» Task prompt
Transcribe word for word only the span whose first line is the one with "Write the bpy" and whose last line is the one with "def lerp(a, b, t): return a+(b-a)*t"; both of those lines belong to it.

----------------------------------------

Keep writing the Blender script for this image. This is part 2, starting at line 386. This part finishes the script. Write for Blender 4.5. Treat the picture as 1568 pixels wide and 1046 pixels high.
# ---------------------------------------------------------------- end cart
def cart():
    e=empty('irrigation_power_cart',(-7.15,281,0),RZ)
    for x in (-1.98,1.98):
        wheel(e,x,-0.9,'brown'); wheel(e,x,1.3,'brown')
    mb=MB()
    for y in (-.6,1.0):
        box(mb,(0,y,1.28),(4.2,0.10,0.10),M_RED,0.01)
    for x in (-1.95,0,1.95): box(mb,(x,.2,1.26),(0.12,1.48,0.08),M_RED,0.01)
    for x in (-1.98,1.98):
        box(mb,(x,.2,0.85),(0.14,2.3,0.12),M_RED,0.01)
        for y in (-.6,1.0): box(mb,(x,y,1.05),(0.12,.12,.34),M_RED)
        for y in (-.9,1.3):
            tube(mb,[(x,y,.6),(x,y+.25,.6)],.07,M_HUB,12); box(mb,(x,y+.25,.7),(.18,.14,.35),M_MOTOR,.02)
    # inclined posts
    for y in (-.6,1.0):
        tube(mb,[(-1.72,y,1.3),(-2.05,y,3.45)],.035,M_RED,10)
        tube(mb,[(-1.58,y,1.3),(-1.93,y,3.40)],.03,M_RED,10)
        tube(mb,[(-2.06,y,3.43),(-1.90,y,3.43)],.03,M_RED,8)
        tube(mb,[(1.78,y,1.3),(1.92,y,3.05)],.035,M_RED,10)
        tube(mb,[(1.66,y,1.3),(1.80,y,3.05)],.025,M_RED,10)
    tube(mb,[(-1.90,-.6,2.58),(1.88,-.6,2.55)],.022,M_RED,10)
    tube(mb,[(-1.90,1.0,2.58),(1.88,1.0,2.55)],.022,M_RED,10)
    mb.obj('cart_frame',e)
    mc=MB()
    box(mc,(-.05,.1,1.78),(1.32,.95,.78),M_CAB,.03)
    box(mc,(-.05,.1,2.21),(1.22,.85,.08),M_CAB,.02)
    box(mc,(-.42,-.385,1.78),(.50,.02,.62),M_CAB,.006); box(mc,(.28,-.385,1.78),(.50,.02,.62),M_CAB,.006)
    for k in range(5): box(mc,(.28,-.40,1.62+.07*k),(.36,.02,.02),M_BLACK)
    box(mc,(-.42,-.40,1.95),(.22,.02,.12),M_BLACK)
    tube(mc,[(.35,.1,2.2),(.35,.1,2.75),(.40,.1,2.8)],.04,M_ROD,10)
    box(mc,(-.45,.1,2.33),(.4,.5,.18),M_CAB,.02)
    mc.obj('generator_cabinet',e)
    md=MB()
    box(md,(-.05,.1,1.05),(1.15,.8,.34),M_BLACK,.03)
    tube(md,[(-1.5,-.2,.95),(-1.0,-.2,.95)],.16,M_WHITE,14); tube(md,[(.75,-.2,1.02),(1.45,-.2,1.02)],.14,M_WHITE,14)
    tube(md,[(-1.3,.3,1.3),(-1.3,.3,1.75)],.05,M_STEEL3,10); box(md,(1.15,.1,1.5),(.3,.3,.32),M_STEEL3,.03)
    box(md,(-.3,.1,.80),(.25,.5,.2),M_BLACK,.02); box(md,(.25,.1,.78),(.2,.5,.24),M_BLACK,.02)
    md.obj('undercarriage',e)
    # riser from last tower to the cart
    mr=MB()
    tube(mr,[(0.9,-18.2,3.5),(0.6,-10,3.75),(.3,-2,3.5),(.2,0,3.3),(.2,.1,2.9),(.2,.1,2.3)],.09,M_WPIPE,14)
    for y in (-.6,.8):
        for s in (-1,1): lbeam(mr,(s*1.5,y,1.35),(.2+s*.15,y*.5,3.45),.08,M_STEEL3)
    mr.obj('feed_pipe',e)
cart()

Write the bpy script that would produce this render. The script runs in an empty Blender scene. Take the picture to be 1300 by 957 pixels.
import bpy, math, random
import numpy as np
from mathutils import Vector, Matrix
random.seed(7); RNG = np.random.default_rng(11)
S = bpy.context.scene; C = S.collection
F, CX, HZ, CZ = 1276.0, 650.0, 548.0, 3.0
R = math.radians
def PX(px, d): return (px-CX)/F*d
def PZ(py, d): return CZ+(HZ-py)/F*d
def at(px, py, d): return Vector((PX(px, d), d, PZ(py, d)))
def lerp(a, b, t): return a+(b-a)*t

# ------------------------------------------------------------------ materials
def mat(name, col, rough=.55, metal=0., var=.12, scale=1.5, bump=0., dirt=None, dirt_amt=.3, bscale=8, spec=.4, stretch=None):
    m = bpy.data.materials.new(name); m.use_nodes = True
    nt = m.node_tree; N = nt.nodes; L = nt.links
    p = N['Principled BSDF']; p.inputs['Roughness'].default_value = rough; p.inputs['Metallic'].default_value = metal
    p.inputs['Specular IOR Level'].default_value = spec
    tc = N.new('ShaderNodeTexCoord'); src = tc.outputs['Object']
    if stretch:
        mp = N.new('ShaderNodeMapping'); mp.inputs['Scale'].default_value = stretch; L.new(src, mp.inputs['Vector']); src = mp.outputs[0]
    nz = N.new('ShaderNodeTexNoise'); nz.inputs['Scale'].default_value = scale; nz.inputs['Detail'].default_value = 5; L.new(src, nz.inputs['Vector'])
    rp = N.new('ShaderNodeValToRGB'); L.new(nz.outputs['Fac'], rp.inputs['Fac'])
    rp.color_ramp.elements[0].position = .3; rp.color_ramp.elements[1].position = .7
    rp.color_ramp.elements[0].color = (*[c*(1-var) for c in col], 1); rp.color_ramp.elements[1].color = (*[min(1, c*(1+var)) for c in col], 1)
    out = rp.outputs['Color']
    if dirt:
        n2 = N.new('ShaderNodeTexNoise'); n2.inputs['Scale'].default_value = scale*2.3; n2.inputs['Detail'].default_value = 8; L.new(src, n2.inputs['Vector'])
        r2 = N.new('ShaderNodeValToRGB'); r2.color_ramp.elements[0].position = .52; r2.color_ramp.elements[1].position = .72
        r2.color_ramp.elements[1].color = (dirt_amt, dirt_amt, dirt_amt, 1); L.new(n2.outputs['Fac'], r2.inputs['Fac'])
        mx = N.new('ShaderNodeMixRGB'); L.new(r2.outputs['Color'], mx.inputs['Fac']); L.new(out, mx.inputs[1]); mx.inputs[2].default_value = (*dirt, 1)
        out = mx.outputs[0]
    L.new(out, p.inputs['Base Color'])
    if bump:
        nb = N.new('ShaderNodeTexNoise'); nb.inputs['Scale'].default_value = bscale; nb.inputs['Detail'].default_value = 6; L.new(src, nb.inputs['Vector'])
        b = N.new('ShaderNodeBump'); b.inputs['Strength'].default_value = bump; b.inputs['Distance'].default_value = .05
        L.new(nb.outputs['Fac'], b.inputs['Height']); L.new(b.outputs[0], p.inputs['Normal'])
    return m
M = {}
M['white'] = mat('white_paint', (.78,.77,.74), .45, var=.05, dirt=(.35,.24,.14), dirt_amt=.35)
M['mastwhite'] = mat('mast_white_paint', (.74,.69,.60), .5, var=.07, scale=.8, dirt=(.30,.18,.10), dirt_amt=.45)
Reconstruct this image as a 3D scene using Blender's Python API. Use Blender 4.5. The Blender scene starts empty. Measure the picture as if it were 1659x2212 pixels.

----------------------------------------

» Problem solution
Write the bpy script that would produce this render. The script runs in an empty Blender scene. Take the picture to be 1300 by 957 pixels.
import bpy, math, random
import numpy as np
from mathutils import Vector, Matrix
random.seed(7); RNG = np.random.default_rng(11)
S = bpy.context.scene; C = S.collection
F, CX, HZ, CZ = 1276.0, 650.0, 548.0, 3.0
R = math.radians
def PX(px, d): return (px-CX)/F*d
def PZ(py, d): return CZ+(HZ-py)/F*d
def at(px, py, d): return Vector((PX(px, d), d, PZ(py, d)))
def lerp(a, b, t): return a+(b-a)*t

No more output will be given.